== Task description ==
Copy the listing below line for line, starting at its first line and ending with the line that has "S.dots('eyelet', 'navy_black', '726,308', 2.0);" in it. Add nothing.

════════

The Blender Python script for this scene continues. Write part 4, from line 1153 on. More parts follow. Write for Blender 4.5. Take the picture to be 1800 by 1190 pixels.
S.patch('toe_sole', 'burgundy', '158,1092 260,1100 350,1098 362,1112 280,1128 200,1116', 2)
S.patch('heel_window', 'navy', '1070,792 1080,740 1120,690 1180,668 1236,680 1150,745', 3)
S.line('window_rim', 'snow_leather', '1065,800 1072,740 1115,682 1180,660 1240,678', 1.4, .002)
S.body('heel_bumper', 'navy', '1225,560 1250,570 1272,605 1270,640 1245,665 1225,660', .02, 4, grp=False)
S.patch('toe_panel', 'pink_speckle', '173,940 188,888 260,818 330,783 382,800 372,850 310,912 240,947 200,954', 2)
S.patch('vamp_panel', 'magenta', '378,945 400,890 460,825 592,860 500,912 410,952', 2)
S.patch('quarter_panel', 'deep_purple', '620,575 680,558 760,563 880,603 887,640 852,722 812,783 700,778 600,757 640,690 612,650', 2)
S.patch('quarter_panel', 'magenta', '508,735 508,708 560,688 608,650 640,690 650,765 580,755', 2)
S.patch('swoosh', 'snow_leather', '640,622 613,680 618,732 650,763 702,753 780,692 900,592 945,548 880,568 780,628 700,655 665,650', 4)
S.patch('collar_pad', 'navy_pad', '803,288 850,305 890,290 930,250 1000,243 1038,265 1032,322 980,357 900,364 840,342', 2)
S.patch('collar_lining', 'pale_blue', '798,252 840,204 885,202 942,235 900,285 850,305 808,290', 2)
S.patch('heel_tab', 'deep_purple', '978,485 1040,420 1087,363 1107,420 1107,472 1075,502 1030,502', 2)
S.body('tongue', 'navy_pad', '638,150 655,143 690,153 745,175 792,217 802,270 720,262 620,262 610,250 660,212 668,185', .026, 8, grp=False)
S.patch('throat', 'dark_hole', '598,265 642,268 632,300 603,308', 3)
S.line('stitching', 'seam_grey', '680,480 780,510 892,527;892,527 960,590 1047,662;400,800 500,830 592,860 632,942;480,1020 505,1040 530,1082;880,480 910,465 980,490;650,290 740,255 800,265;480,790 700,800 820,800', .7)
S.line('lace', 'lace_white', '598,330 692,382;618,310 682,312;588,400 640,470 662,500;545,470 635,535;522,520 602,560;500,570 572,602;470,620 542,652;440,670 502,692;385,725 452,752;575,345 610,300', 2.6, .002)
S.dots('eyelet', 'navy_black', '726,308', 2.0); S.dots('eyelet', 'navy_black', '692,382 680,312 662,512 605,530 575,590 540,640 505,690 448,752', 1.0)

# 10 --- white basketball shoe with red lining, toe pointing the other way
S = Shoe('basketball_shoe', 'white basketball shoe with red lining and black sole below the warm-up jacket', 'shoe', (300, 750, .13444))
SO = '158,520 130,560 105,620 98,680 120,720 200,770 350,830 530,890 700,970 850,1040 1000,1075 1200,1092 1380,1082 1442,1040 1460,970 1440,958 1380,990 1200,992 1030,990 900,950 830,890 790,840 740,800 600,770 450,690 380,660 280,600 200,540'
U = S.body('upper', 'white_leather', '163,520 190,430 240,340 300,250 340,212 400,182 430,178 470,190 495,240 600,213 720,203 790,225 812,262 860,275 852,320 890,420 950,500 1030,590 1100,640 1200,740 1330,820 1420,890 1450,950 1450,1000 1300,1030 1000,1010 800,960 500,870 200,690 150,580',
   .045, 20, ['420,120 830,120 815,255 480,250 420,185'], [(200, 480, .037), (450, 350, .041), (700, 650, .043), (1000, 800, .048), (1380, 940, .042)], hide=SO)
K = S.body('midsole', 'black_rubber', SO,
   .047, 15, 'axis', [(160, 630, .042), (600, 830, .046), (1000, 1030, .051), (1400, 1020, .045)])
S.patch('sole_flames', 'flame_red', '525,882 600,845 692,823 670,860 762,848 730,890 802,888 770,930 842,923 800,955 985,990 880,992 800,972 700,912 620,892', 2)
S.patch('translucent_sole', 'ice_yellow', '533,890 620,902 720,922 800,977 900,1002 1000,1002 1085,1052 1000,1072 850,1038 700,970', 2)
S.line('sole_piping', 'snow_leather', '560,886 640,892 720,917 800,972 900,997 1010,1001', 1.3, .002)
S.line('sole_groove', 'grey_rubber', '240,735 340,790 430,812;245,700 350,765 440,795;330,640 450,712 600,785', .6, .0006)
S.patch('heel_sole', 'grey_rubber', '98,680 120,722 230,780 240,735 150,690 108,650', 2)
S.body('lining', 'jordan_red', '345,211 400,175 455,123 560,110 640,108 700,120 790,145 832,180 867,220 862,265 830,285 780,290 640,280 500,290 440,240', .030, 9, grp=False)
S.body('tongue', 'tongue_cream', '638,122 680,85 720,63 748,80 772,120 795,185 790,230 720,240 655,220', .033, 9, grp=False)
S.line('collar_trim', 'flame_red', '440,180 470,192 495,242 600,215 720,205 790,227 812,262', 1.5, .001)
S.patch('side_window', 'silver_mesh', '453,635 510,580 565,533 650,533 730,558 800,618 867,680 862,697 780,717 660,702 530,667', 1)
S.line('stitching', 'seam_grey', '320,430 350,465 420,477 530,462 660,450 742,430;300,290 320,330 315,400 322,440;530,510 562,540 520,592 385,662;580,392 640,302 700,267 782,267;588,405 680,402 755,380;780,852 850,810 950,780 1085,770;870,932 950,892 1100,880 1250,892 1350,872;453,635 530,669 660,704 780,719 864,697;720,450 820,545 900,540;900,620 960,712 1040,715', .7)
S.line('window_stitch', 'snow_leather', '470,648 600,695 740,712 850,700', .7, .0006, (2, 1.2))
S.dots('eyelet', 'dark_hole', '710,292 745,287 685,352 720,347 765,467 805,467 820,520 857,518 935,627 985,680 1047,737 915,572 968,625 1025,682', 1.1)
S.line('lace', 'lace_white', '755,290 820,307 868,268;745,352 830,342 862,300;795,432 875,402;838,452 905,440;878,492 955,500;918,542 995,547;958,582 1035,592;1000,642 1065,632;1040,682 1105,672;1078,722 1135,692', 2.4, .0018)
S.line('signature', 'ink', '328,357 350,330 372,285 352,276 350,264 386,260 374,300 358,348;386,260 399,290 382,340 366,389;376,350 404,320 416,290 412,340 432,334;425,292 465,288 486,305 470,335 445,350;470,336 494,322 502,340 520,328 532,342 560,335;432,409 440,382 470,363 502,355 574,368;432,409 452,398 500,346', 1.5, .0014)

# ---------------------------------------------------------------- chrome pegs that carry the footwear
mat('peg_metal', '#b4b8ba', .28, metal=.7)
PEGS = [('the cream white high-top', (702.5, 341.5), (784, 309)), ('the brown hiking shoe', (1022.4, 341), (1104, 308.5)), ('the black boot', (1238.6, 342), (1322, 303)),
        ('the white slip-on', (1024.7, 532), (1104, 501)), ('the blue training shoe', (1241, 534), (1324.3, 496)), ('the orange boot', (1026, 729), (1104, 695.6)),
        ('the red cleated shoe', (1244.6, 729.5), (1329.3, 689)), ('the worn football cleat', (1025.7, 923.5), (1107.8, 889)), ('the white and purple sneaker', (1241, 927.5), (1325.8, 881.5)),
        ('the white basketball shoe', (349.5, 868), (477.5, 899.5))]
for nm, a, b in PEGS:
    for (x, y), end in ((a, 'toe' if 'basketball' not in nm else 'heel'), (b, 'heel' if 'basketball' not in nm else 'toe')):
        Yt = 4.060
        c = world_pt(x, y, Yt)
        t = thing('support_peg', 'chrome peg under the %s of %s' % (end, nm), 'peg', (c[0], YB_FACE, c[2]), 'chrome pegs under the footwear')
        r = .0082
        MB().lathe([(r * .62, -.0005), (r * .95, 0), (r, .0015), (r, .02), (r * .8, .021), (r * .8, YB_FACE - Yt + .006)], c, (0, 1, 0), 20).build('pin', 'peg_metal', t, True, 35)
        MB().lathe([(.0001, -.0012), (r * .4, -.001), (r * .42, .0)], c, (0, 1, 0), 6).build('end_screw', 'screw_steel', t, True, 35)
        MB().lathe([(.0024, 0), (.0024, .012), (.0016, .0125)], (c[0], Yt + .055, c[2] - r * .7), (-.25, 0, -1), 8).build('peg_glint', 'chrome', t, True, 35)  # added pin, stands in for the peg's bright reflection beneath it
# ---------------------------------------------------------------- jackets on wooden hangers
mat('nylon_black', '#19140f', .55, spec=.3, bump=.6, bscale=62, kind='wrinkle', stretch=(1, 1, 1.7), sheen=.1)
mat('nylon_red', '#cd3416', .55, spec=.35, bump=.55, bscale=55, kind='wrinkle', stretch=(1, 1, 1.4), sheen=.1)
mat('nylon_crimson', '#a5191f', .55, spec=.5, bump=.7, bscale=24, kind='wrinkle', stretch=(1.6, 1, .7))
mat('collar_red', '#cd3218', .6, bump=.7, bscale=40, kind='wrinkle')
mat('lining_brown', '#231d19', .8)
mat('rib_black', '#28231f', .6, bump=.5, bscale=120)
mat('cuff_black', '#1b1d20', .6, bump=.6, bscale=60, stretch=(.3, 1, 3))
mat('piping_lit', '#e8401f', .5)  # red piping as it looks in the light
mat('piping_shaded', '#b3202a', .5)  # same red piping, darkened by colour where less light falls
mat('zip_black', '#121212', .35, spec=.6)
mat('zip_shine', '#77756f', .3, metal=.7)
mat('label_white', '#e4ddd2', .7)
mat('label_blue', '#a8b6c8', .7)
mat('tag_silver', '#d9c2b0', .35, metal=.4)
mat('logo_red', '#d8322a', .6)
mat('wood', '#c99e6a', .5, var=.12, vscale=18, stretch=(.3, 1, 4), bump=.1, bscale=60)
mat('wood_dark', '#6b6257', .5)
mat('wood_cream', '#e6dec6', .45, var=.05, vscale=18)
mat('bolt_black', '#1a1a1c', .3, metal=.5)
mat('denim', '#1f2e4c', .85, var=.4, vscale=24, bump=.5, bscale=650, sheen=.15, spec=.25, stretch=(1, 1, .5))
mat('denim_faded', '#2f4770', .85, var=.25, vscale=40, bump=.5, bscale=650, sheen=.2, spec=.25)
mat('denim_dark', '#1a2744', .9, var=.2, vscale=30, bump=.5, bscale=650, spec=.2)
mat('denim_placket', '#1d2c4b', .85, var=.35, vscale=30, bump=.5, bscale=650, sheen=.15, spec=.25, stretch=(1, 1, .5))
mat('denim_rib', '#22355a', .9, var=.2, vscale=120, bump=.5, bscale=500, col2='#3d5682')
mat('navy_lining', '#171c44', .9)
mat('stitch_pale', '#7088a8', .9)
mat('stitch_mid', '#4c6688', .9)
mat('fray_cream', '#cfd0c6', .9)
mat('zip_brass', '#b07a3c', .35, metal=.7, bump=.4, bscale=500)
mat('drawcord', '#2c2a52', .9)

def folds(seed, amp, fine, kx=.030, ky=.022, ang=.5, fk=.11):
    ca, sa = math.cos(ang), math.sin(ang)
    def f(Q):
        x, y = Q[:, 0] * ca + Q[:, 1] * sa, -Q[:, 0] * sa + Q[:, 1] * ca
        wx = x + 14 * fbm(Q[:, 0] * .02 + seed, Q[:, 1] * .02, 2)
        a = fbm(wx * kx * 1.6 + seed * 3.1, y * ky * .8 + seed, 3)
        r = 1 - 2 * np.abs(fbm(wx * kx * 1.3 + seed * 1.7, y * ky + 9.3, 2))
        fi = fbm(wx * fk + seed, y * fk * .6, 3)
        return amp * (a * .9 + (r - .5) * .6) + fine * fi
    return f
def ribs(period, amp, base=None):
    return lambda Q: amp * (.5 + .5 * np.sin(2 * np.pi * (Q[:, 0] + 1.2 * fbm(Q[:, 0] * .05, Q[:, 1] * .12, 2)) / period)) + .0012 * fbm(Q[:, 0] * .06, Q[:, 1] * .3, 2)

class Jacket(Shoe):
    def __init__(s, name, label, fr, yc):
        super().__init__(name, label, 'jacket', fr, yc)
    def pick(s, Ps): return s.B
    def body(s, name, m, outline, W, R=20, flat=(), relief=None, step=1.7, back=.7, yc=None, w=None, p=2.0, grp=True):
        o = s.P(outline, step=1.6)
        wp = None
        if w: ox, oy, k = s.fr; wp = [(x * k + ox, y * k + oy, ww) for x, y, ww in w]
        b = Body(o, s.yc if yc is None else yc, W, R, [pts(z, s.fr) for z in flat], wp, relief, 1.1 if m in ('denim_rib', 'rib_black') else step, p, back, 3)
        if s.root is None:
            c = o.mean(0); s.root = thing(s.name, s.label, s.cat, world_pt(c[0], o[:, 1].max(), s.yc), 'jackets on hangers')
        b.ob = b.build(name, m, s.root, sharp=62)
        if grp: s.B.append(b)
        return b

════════

== Full answer ==
The Blender Python script for this scene continues. Write part 4, from line 1153 on. More parts follow. Write for Blender 4.5. Take the picture to be 1800 by 1190 pixels.
S.patch('toe_sole', 'burgundy', '158,1092 260,1100 350,1098 362,1112 280,1128 200,1116', 2)
S.patch('heel_window', 'navy', '1070,792 1080,740 1120,690 1180,668 1236,680 1150,745', 3)
S.line('window_rim', 'snow_leather', '1065,800 1072,740 1115,682 1180,660 1240,678', 1.4, .002)
S.body('heel_bumper', 'navy', '1225,560 1250,570 1272,605 1270,640 1245,665 1225,660', .02, 4, grp=False)
S.patch('toe_panel', 'pink_speckle', '173,940 188,888 260,818 330,783 382,800 372,850 310,912 240,947 200,954', 2)
S.patch('vamp_panel', 'magenta', '378,945 400,890 460,825 592,860 500,912 410,952', 2)
S.patch('quarter_panel', 'deep_purple', '620,575 680,558 760,563 880,603 887,640 852,722 812,783 700,778 600,757 640,690 612,650', 2)
S.patch('quarter_panel', 'magenta', '508,735 508,708 560,688 608,650 640,690 650,765 580,755', 2)
S.patch('swoosh', 'snow_leather', '640,622 613,680 618,732 650,763 702,753 780,692 900,592 945,548 880,568 780,628 700,655 665,650', 4)
S.patch('collar_pad', 'navy_pad', '803,288 850,305 890,290 930,250 1000,243 1038,265 1032,322 980,357 900,364 840,342', 2)
S.patch('collar_lining', 'pale_blue', '798,252 840,204 885,202 942,235 900,285 850,305 808,290', 2)
S.patch('heel_tab', 'deep_purple', '978,485 1040,420 1087,363 1107,420 1107,472 1075,502 1030,502', 2)
S.body('tongue', 'navy_pad', '638,150 655,143 690,153 745,175 792,217 802,270 720,262 620,262 610,250 660,212 668,185', .026, 8, grp=False)
S.patch('throat', 'dark_hole', '598,265 642,268 632,300 603,308', 3)
S.line('stitching', 'seam_grey', '680,480 780,510 892,527;892,527 960,590 1047,662;400,800 500,830 592,860 632,942;480,1020 505,1040 530,1082;880,480 910,465 980,490;650,290 740,255 800,265;480,790 700,800 820,800', .7)
S.line('lace', 'lace_white', '598,330 692,382;618,310 682,312;588,400 640,470 662,500;545,470 635,535;522,520 602,560;500,570 572,602;470,620 542,652;440,670 502,692;385,725 452,752;575,345 610,300', 2.6, .002)
S.dots('eyelet', 'navy_black', '726,308', 2.0); S.dots('eyelet', 'navy_black', '692,382 680,312 662,512 605,530 575,590 540,640 505,690 448,752', 1.0)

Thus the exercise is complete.